We will use the term value so many times in our definitions that you may become jaded to the word, but I encourage you to stay with it. You can also visit the website to find how all of the value words fit together in our Wisdom Selling Diagram. For now, let’s dig into the concept of the Value discount. We all know what a price discount is. We see a price on the product. Then we see that there is a discount of some dollar amount or percentage. We get excited that we are not paying full retail for the product or service, and believe we are getting a better deal. We inherently assign value to the product based on the original price, and as discounts from the price are realized, we think we have received a product worth the original price. The product has not changed, but psychologically we benefit greatly.

This has the amazing impact on some people of causing them to spend more on a product that is discounted than they would for a similar product that is full price but cheaper. Why do you think this is? Is there some sort of valuation that comes from where the price is set? Do your customers believe you have set the price based on a real assessment of what the product is worth? Have you felt this way yourself? Write down in your journal why you felt this way.

There is an amazing personal valuation going on here that we can tap into and help increase the probability of a sale. People want to believe that the value they are getting far exceeds the price they are paying. In the absence of a valid way to accomplish this, people will use relative pricing, as well as relative discounts to make decisions. If two products are of equal value to you, what method are you going to use to make a decision? The cheaper one, or the one that was higher priced but has a discount attached to it? Tough question that retailers deal with every day. As a result, there is often revenue left on the table due to guessing as to how the customer will respond.

Here is a personal example of thinking about this customer psychology. I recently wrote a book called the 70 Percent Solution. This book is an extremely valuable resource for people who want to feel better about themselves, by using service to others. It is a great book for sales professionals as well as people in general who want to be better communicators. I set the price based on what I believed to be the maximum value of the message to my target audience, then added a 15% discount as an incentive to encourage those who have yet to experience the maximum value to try the product. They will realize this value only after reading, and then my price could have been higher and I could have made more revenue. My tradeoff decision was to provide a price discount to benefit from the psychology I discussed earlier. This way I move more units and get my story out faster which is what I believe is most valuable to me in the long run.

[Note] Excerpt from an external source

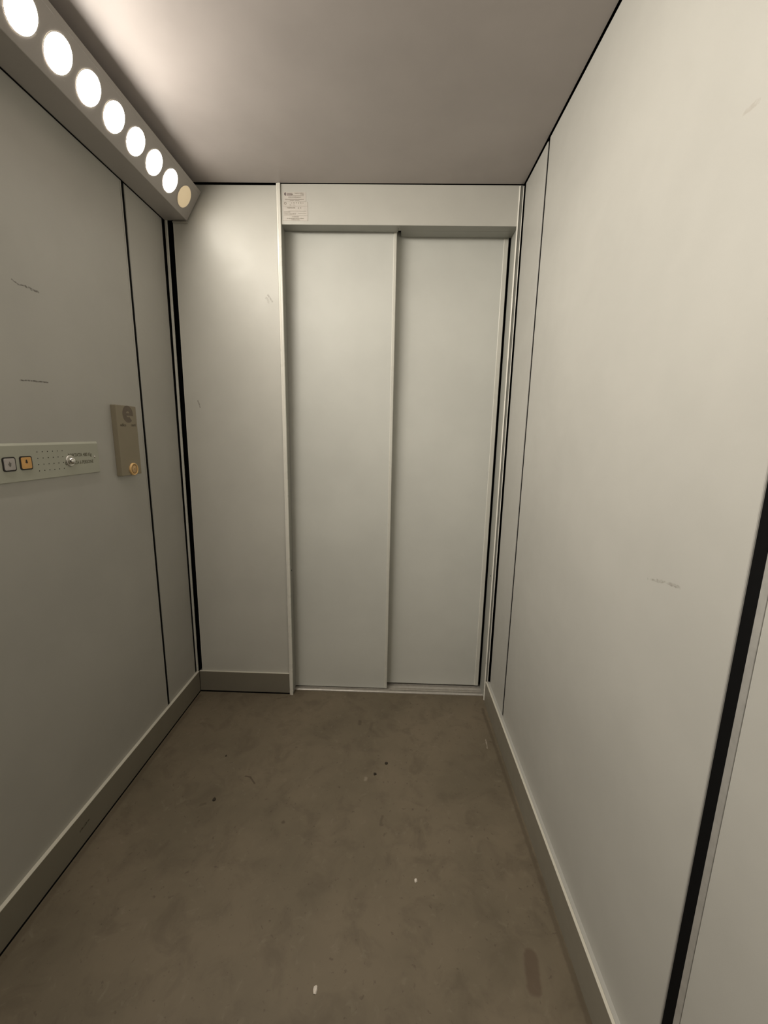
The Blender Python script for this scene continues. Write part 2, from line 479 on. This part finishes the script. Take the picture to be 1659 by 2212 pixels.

Back to Value discount. Based on the discussion above I hope you can see where we are going. Without an alternative method of seeing value, most potential customers use price. This creates significant competitive challenges, particularly against a competitor who has a lower price for what the customer perceives an equal product. We must be able to show the customer the value that has been created in our product. We must be able to do this as quantifiably as possible, but also relationally. Our customers are going to value the economic impact of the products they buy, but they are also going to benefit from the personal feelings attached to the purchase. As an organization, our companies must define the value that has been created by our product development and offering.

Once we have been able to put a value on the product or service and present that value to the customer, we can then discuss our pricing in terms of value discount. In other words, even though our offering has a value of up to some point once you purchase and use, we have discounted the product so that the customer realizes extra benefits above what they pay. As we develop the skills at value discounting, we are able to paint a picture of value that the competition will not be able to duplicate. If we are truthful and transparent on how we calculate the value to the customer, it gives him something to communicate to his or her leadership to show the value of the decision to buy from you, even if there is a price differential.

We will continue to develop this concept as a part of the entire Wisdom Selling™ Solutions so I hope you will visit our site often and ask your questions there. Also, consider allowing Wisdom Selling to assist you in evaluating the Value discount of your product. Visit the website and register for a free analysis on the contact us page.

And Merry Christmas to you!

Now, to last issue’s assignment. I asked you to select a product and conduct an analysis of who had input into the design and development of this product. You were to evaluate how the organization as well as the customer and other influencers impacted the packaging, positioning, pricing and promoting of the product. I hope you took the time to do so. Now that you have this information, consider our discussion this week. How would you say the Value in the product was developed? By your organization, or by the customer? Do you think it matters who is responsible for the defining of value in the product? At Wisdom Selling, we believe the more ownership the customer has in defining and developing the value in a product, the more ownership they are likely to have in the outcome. In a scenario where the customer was involved, the Value discount becomes something they have earned, and it is actually a competitive advantage for you to be able to discount from value when you set the price for this customer. You may be better off to not have a standard price, but start with a total value and discount down to the price that is the best WIN for both organizations.

Here is your Assignment for this week.

As you watch people open the gifts you have purchased for them, watch their reactions. Try to gauge the value that they are putting on each gift. You should be able to observe both an actual benefit to them, as well as the feelings that the gift evokes. I hope especially that if the gift is for your significant other, feelings are maximized.

A few days after Christmas, reflect on these reactions. In your opinion, as a purchaser of that product, did you receive the benefit you were looking for at the price you paid? Was the sum of the benefits and the feelings worth the impact to you of the bills in January?

I believe that if you don’t find the Value to be there in your mind, you should go back and reassess the feelings side of the Christmas experience. There are hidden values in the day, the season, and the act of giving that are part of the total value of the gift. Don’t give up until you have a value in your mind that exceeds the costs! The season is too important not to. Also, by doing so, you may begin to understand just how many aspects of value there can be. Good luck.